Swissasia appraisal delayed due to lack of documents: BI
Swissasia appraisal delayed due to lack of documents: BI
Leony Aurora, The Jakarta Post, Jakarta
Bank Indonesia has urged Swissasia Global consortium, the
winning bidder of Bank Lippo's 52 percent stake, to immediately
submit the necessary documents for a complete evaluation of the
company, which is required before the sale agreement can be
signed.
Anwar Nasution, senior deputy of the central bank, told
reporters on Friday that the consortium had not submitted the
required letter of comfort so BI could not proceed with its
appraisal based only on the preliminary data it has.
The central bank needs to know where the funds to buy the
stake came from and who the shareholders are, he said.
"Swissasia is a recently established entity with capital
assets of US$400 million," said Anwar, while adding that to
ensure credibility, income statements were required.
"That's the regulation that was also applied in (the
acquisitions of) Bank Central Asia and Bank Danamon," he said.
The Indonesian Bank Restructuring Agency (IBRA) recently
announced that Swissasia as the preferred bidder in Lippo's
divestment, which is estimated to contribute Rp 1.21 trillion
($142 million) to the state budget.
The consortium is composed of Swissfirst Bank AG, Chaffron
Ltd., Matrix Asia Holding Ltd., ASM Investment Ltd. and Ferrell
Opportunity Capital Ltd.
Swissfirst is a subsidiary of the investment brokerage and
bank Swissfirst AG while Chaffron Ltd. is owned by an Austrian
bank, Raiffeisen Zentralbank Osterreich AG.

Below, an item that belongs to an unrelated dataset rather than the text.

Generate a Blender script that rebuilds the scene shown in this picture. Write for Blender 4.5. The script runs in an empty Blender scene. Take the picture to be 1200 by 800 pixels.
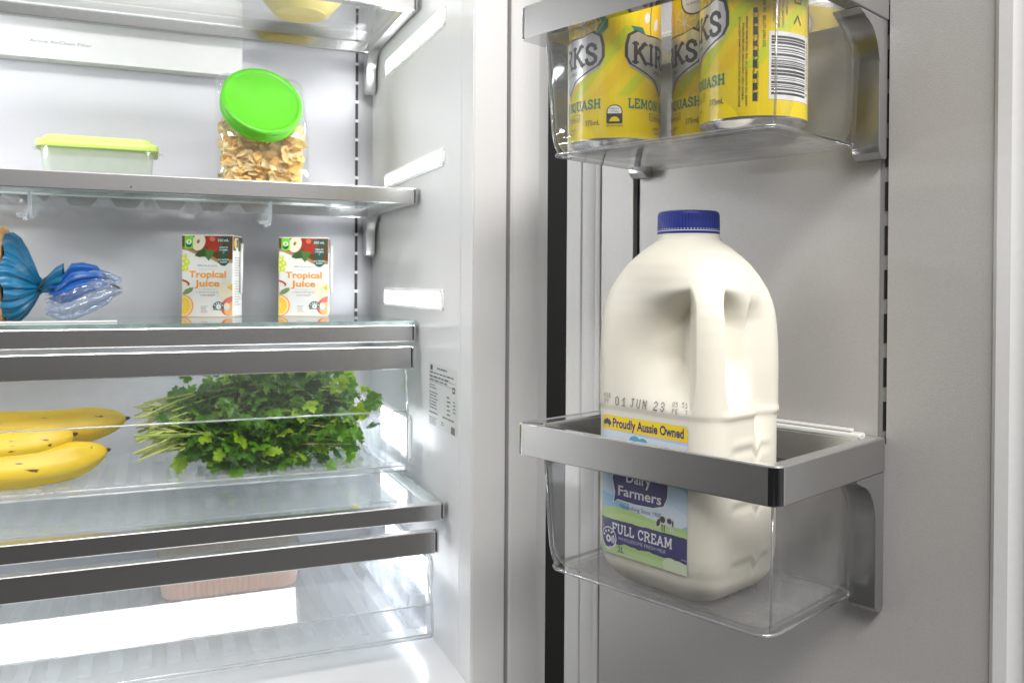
import bpy, bmesh, math, random
from mathutils import Vector, Matrix, geometry

sc = bpy.context.scene
COL = sc.collection
random.seed(7)
PI = math.pi
R = math.radians
ZO = 1.30                      # height of the lens above the kitchen floor

# ------------------------------------------------------------------ camera
YAW, PITCH, ROLL, FPX, CY = .3928, .0074, .0061, 1007.2577, 339.6775
def make_camera():
    cam = bpy.data.cameras.new('camera')
    o = bpy.data.objects.new('camera', cam)
    COL.objects.link(o)
    r0 = Vector((math.cos(YAW), -math.sin(YAW), 0)); f0 = Vector((math.sin(YAW), math.cos(YAW), 0)); z0 = Vector((0, 0, 1))
    f = f0 * math.cos(PITCH) - z0 * math.sin(PITCH)
    u = z0 * math.cos(PITCH) + f0 * math.sin(PITCH)
    c, s = math.cos(ROLL), math.sin(ROLL)
    r2 = r0 * c + u * s
    u2 = u * c - r0 * s
    m = Matrix((r2, u2, -f)).transposed().to_4x4()
    m.translation = (0, 0, ZO)
    o.matrix_world = m
    cam.sensor_width = 36
    cam.lens = FPX / 1200 * 36
    cam.shift_y = -(400 - CY) / 1200
    cam.clip_start = .02
    cam.clip_end = 100
    cam.dof.use_dof = True; cam.dof.focus_distance = .60; cam.dof.aperture_fstop = 18
    sc.camera = o
make_camera()

# ------------------------------------------------------------------ world: the showroom round the fridge, dark floor to bright ceiling
def make_world():
    w = bpy.data.worlds.new('World'); sc.world = w; w.use_nodes = True
    nt = w.node_tree; nt.nodes.clear()
    out = nt.nodes.new('ShaderNodeOutputWorld'); bg = nt.nodes.new('ShaderNodeBackground')
    tc = nt.nodes.new('ShaderNodeTexCoord'); sx = nt.nodes.new('ShaderNodeSeparateXYZ'); rp = nt.nodes.new('ShaderNodeValToRGB')
    mp = nt.nodes.new('ShaderNodeMapRange')
    mp.inputs['From Min'].default_value = -1; mp.inputs['From Max'].default_value = 1
    nt.links.new(tc.outputs['Generated'], sx.inputs[0]); nt.links.new(sx.outputs['Z'], mp.inputs['Value'])
    mx = nt.nodes.new('ShaderNodeMapRange'); mx.inputs['From Min'].default_value = -.1; mx.inputs['From Max'].default_value = .40
    mx.inputs['To Min'].default_value = .75; mx.inputs['To Max'].default_value = 2.8
    nt.links.new(sx.outputs['X'], mx.inputs['Value']); nt.links.new(mx.outputs[0], bg.inputs[1])
    nt.links.new(mp.outputs[0], rp.inputs[0]); nt.links.new(rp.outputs[0], bg.inputs[0]); nt.links.new(bg.outputs[0], out.inputs[0])
    cr = rp.color_ramp
    cr.elements[0].position = .30; cr.elements[0].color = (.022, .02, .02, 1)
    cr.elements[1].position = .85; cr.elements[1].color = (.75, .74, .73, 1)
    for p, v in ((.43, .036), (.475, .10), (.505, .19), (.55, .32), (.70, .48)):
        e = cr.elements.new(p); e.color = (v, v * .985, v * .97, 1)
    bg.inputs[1].default_value = 1.0
make_world()

# ------------------------------------------------------------------ room lamps
def area(name, loc, target, sx, sy, power, col=(1, 1, 1)):
    l = bpy.data.lights.new(name, 'AREA'); l.shape = 'RECTANGLE'; l.size = sx; l.size_y = sy; l.energy = power; l.color = col
    o = bpy.data.objects.new(name, l); COL.objects.link(o)
    o.location = Vector(loc) + Vector((0, 0, ZO))
    d = Vector(target) - Vector(loc)
    o.rotation_euler = d.to_track_quat('-Z', 'Y').to_euler()
    return o
area('ceiling_lamp', (-.10, -.95, 1.40), (-.10, .9, -.1), 1.15, .42, 40, (1, .98, .96))
area('ceiling_lamp', (.72, -.45, 1.55), (.42, .5, 0), .5, .5, 19, (1, .975, .95))

sc.view_settings.view_transform = 'Standard'
sc.view_settings.look = 'None'
sc.view_settings.exposure = 0
sc.view_settings.gamma = 1
sc.render.engine = 'CYCLES'
cy = sc.cycles
cy.use_denoising = True
cy.max_bounces = 24; cy.diffuse_bounces = 6; cy.glossy_bounces = 8; cy.transmission_bounces = 12; cy.transparent_max_bounces = 40
cy.sample_clamp_indirect = 6
cy.caustics_reflective = False
cy.blur_glossy = .5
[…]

"They (the European banks) are the main shareholders (in the
consortium), each holding 24 percent of shares" said Anwar.
"That's why we're asking for the letter of comfort from them."
IBRA Chairman Syafruddin Tumenggung said, as quoted by
Detik.com, that the agency had asked the investor to complete the
documents needed by BI as soon as possible.

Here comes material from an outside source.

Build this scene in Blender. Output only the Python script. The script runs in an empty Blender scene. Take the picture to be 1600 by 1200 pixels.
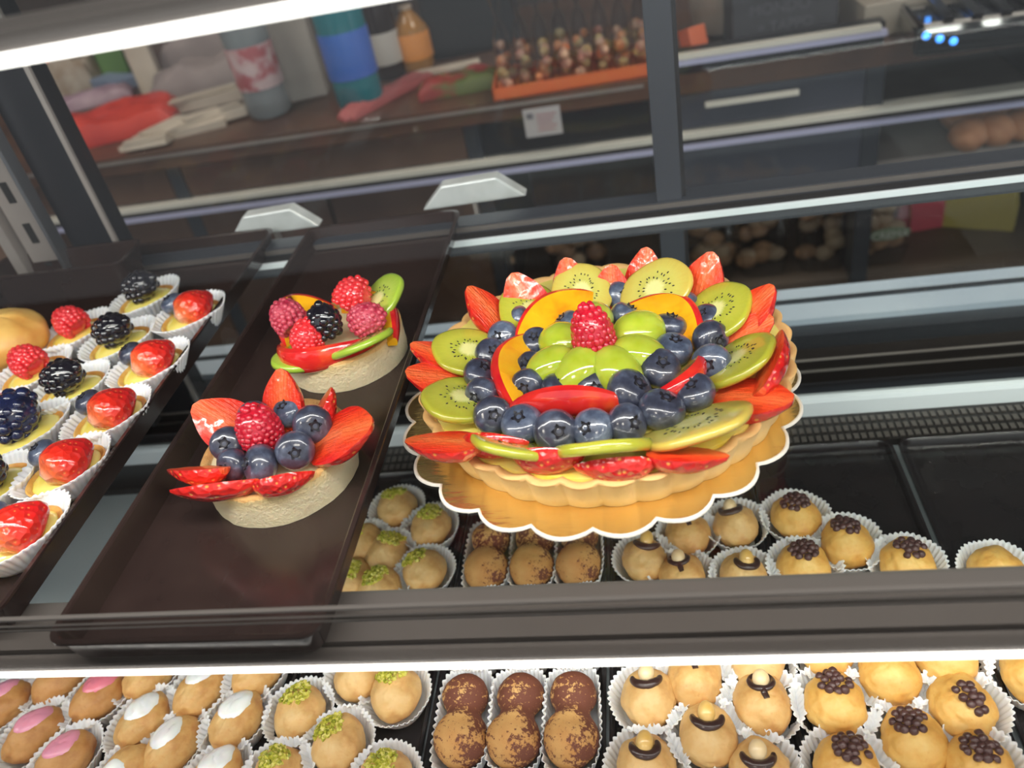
import bpy, bmesh, math, random
from mathutils import Vector, Matrix, noise
from mathutils.bvhtree import BVHTree
random.seed(11)
PI = math.pi
C = bpy.context.scene.collection
sc = bpy.context.scene
ZS = 1.0            # the glass shelf stands one metre above the floor; all z below are measured from the shelf
CH = .35            # camera height over the shelf
CAMP = (1276.55, .636574, .181967, -.083583)

# ------------------------------------------------------------------ camera
def cam_rot():
    f, rx, ry, rz = CAMP
    Rx = Matrix.Rotation(rx, 3, 'X'); Ry = Matrix.Rotation(ry, 3, 'Y'); Rz = Matrix.Rotation(rz, 3, 'Z')
    B = Matrix(((1, 0, 0), (0, 0, -1), (0, 1, 0)))
    return (Rz @ Ry @ Rx) @ B          # world -> (right, down, forward)
RC = cam_rot()
CAMO = Vector((0, 0, CH))
def ray(px, py):
    return RC.transposed() @ Vector(((px - 800) / CAMP[0], (py - 600) / CAMP[0], 1))
def at(px, py, z=0.):
    d = ray(px, py); t = (z - CH) / d.z
    return CAMO + d * t
def aty(px, py, y):
    d = ray(px, py)
    return CAMO + d * (y / d.y)
cam = bpy.data.cameras.new('camera'); co = bpy.data.objects.new('camera', cam); C.objects.link(co)
W2 = RC.transposed()
m = Matrix(((W2[0][0], -W2[0][1], -W2[0][2]), (W2[1][0], -W2[1][1], -W2[1][2]), (W2[2][0], -W2[2][1], -W2[2][2])))
co.matrix_world = Matrix.Translation(CAMO) @ m.to_4x4()
cam.sensor_width = 36; cam.lens = 36 * CAMP[0] / 1600; cam.clip_start = .01; cam.clip_end = 50
cam.dof.use_dof = True; cam.dof.focus_distance = .56; cam.dof.aperture_fstop = (cam.lens / 5.2)
sc.camera = co

# ------------------------------------------------------------------ materials
def ln(c):
    return tuple(((v / 255) / 12.92 if v / 255 <= .04045 else ((v / 255 + .055) / 1.055) ** 2.4) for v in c) + (1,)
class NT:
    def __init__(s, name):
        s.m = bpy.data.materials.new(name); s.m.use_nodes = True; s.t = s.m.node_tree; s.n = s.t.nodes
        s.p = s.n['Principled BSDF']; s.out = s.n['Material Output']
    def add(s, typ, **kw):
        n = s.n.new(typ)
        for k, v in kw.items():
            if k.startswith('i_'): n.inputs[k[2:].replace('_', ' ')].default_value = v
            else: setattr(n, k, v)
        return n
    def link(s, a, b): s.t.links.new(a, b)
    def ramp(s, fac, stops):
        r = s.add('ShaderNodeValToRGB'); e = r.color_ramp.elements
        while len(e) > 1: e.remove(e[-1])
        e[0].position = stops[0][0]; e[0].color = stops[0][1]
        for p, c in stops[1:]:
            x = e.new(p); x.color = c
        s.link(fac, r.inputs[0]); return r.outputs[0]
    def coord(s, kind='Object'):
        return s.add('ShaderNodeTexCoord').outputs[kind]
    def noise(s, scale, detail=3, co=None, rough=.5):
        n = s.add('ShaderNodeTexNoise'); n.inputs['Scale'].default_value = scale; n.inputs['Detail'].default_value = detail
        n.inputs['Roughness'].default_value = rough
        s.link(co or s.coord(), n.inputs['Vector']); return n.outputs[0]
    def vor(s, scale, co=None, feature='F1', out='Distance'):
        n = s.add('ShaderNodeTexVoronoi'); n.feature = feature; n.inputs['Scale'].default_value = scale
        s.link(co or s.coord(), n.inputs['Vector']); return n.outputs[out]
    def math(s, op, a, b=None, clamp=False):
        n = s.add('ShaderNodeMath', operation=op); n.use_clamp = clamp
        for i, v in enumerate((a, b)):
            if v is None: continue
            if isinstance(v, (int, float)): n.inputs[i].default_value = v
            else: s.link(v, n.inputs[i])
        return n.outputs[0]
    def mix(s, f, a, b, bt='MIX'):
        n = s.add('ShaderNodeMix', data_type='RGBA', blend_type=bt)
        for i, v in ((0, f), (6, a), (7, b)):
            if isinstance(v, (int, float)): n.inputs[i].default_value = v
            elif isinstance(v, tuple): n.inputs[i].default_value = v
            else: s.link(v, n.inputs[i])
        return n.outputs[2]
    def bump(s, h, st=.3, dist=.001):
        b = s.add('ShaderNodeBump'); b.inputs['Strength'].default_value = st; b.inputs['Distance'].default_value = dist
        s.link(h, b.inputs['Height']); s.link(b.outputs[0], s.p.inputs['Normal'])
    def set(s, **kw):
        for k, v in kw.items():
            k = {'rough': 'Roughness', 'metal': 'Metallic', 'coat': 'Coat Weight', 'coatr': 'Coat Roughness', 'sss': 'Subsurface Weight',
                 'spec': 'Specular IOR Level', 'trans': 'Transmission Weight', 'col': 'Base Color', 'alpha': 'Alpha', 'sheen': 'Sheen Weight',
                 'ior': 'IOR'}.get(k, k)
            if isinstance(v, bpy.types.NodeSocket): s.link(v, s.p.inputs[k])
            else: s.p.inputs[k].default_value = v
        if 'sss' in kw:
            s.p.inputs['Subsurface Radius'].default_value = (.006, .003, .0015); s.p.inputs['Subsurface Scale'].default_value = 1
        return s.m
def plain(name, c, rough=.5, **kw):
    t = NT(name); return t.set(col=ln(c), rough=rough, **kw)
def noisy(name, c1, c2, sc_=60, rough=.5, bump=0, bs=None, lo=.35, hi=.65, **kw):
    t = NT(name); n = t.noise(sc_, 4)
    t.set(col=t.ramp(n, [(lo, ln(c1)), (hi, ln(c2))]), rough=rough, **kw)
    if bump: t.bump(t.noise(bs or sc_ * 3, 4), bump)
    return t.m
def emis(name, c, st):
    t = NT(name); t.set(col=ln(c)); t.p.inputs['Emission Color'].default_value = ln(c); t.p.inputs['Emission Strength'].default_value = st
    return t.m
def glassmat(name, tint=(.93, .97, .95), k=1., rough=0.):
    t = NT(name); t.n.remove(t.p)
    g = t.add('ShaderNodeNewGeometry'); d = t.add('ShaderNodeVectorMath', operation='DOT_PRODUCT')
    t.link(g.outputs['Incoming'], d.inputs[0]); t.link(g.outputs['Normal'], d.inputs[1])
    c = t.math('ABSOLUTE', d.outputs['Value']); o = t.math('SUBTRACT', 1., c, True); p = t.math('POWER', o, 5.)
    f = t.math('ADD', t.math('MULTIPLY', p, .96 * k), .04 * k, True)
    tr = t.add('ShaderNodeBsdfTransparent'); tr.inputs[0].default_value = tint + (1,)
    gl = t.add('ShaderNodeBsdfGlossy'); gl.inputs['Roughness'].default_value = rough
    mx = t.add('ShaderNodeMixShader'); t.link(f, mx.inputs[0]); t.link(tr.outputs[0], mx.inputs[1]); t.link(gl.outputs[0], mx.inputs[2])
    t.link(mx.outputs[0], t.out.inputs['Surface']); return t.m

M = {}
M['glass'] = glassmat('shelf glass', (.97, .99, .98), .55)
M['front_glass'] = glassmat('front glass', (.98, .985, .98), .4)
M['lip'] = glassmat('clear acrylic', (.90, .89, .885), 1.0, .05)
M['film'] = glassmat('clear film', (.80, .82, .84), 1.6, .12)
M['glass_edge_gleam'] = noisy('painted glass edge gleam', (240, 246, 250), (225, 236, 240), 8, .15, spec=1.)  # white colour stands in for the lit gleam along the glass edge
M['profile'] = noisy('dark taupe aluminium', (92, 86, 82), (100, 94, 90), 4, .42, metal=.3)
M['profile_dark'] = plain('black groove', (30, 26, 25), .4)
M['led'] = emis('led strip', (255, 252, 246), 4)
M['ledge'] = noisy('pale blue grey ledge', (184, 198, 218), (204, 216, 232), 5, .35)
M['black'] = noisy('black lacquer', (28, 28, 32), (36, 37, 42), 3, .3)
M['frame'] = noisy('anthracite frame', (48, 52, 60), (54, 58, 66), 3, .4)
M['steel'] = noisy('brushed steel', (168, 170, 175), (190, 192, 196), 6, .3, metal=.9)
M['steel_d'] = noisy('dull steel', (142, 134, 130), (162, 155, 150), 6, .4, metal=.35)
M['slot'] = plain('slot shadow', (14, 12, 12), .8)
t = NT('dark tray plastic'); n = t.noise(30, 3)
M['tray'] = t.set(col=t.ramp(n, [(.3, ln((42, 31, 29))), (.7, ln((50, 38, 35)))]), rough=t.math('ADD', t.math('MULTIPLY', t.noise(90, 4), .25), .06), spec=.45)
t = NT('black tray plastic'); n = t.noise(30, 3)
M['tray_b'] = t.set(col=t.ramp(n, [(.3, ln((30, 27, 29))), (.7, ln((38, 34, 35)))]), rough=t.math('ADD', t.math('MULTIPLY', t.noise(90, 4), .25), .08), spec=.45)
M['deck'] = noisy('deck steel', (176, 186, 190), (196, 204, 208), 5, .3, metal=.1)
M['white_steel'] = noisy('white enamel', (215, 222, 228), (228, 234, 238), 4, .3)
# gold board: embossed foil
t = NT('gold foil'); cn = t.coord(); mp = t.add('ShaderNodeMapping'); mp.inputs['Scale'].default_value = (.35, 1.6, 1); mp.inputs['Rotation'].default_value = (0, 0, .5)
t.link(cn, mp.inputs[0]); nn = t.noise(150, 2, mp.outputs[0])
M['gold'] = t.set(col=ln((244, 212, 138)), metal=.9, rough=.2); t.bump(nn, .45, .0014)
M['board_edge'] = plain('white card edge', (232, 226, 215), .4)
# crust
t = NT('shortcrust'); g = t.coord(); sx = t.add('ShaderNodeSeparateXYZ'); t.link(g, sx.inputs[0])
hz = t.math('MULTIPLY', sx.outputs[2], 34.)
base = t.ramp(t.math('ADD', hz, t.math('MULTIPLY', t.noise(60, 4), .35)), [(.0, ln((212, 174, 110))), (.45, ln((230, 198, 142))), (.85, ln((230, 194, 134))), (1.1, ln((224, 176, 112)))])
M['crust'] = t.set(col=base, rough=.65, sss=.15); t.bump(t.noise(500, 4), .35, .0008)
t = NT('pale shortcrust'); g = t.coord(); sx = t.add('ShaderNodeSeparateXYZ'); t.link(g, sx.inputs[0])
hz = t.math('MULTIPLY', sx.outputs[2], 34.)
base = t.ramp(t.math('ADD', hz, t.math('MULTIPLY', t.noise(80, 4), .3)), [(.0, ln((240, 222, 182))), (.6, ln((246, 228, 188))), (.95, ln((242, 212, 152))), (1.1, ln((232, 180, 112)))])
M['crust_pale'] = t.set(col=base, rough=.75, sss=.15); t.bump(t.noise(330, 5, rough=.7), 1., .003)
M['custard'] = noisy('custard', (238, 216, 84), (244, 228, 134), 40, .25, bump=.2, bs=60, sss=.2, coat=.6)
M['cream'] = noisy('pale cream', (238, 222, 170), (244, 232, 196), 40, .25, sss=.2, coat=.6)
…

"After BI finishes its evaluation, I will sign the SPA (Sales
and Purchase Agreement)," said Syafruddin.
The divestment is expected to be wrapped up on Feb. 19, as
part of IBRA's race to close the deals on several banks in its
hands and to reach the set target of Rp 5 trillion before it is
dissolved on Feb. 27.
IBRA currently holds a 54.9 percent stake in Lippo, while
public investors own 35.5 percent and Lippo E-Net, controlled by
the Riady family, the former controlling owners of Bank Lippo,
holds the remaining 9.6 percent.
As to the possibility of the Riady family being behind the
consortium, Anwar said he did not know since there was no
information provided.
"That's what we want to find out," he said.
Even if they were, he elaborated, there would not be a problem
since the previous agreement between the government and bankers
allowed such actions.
Lippo, with Rp 22.4 trillion in assets, has 379 branches
across Indonesia and employs some 6,000 people.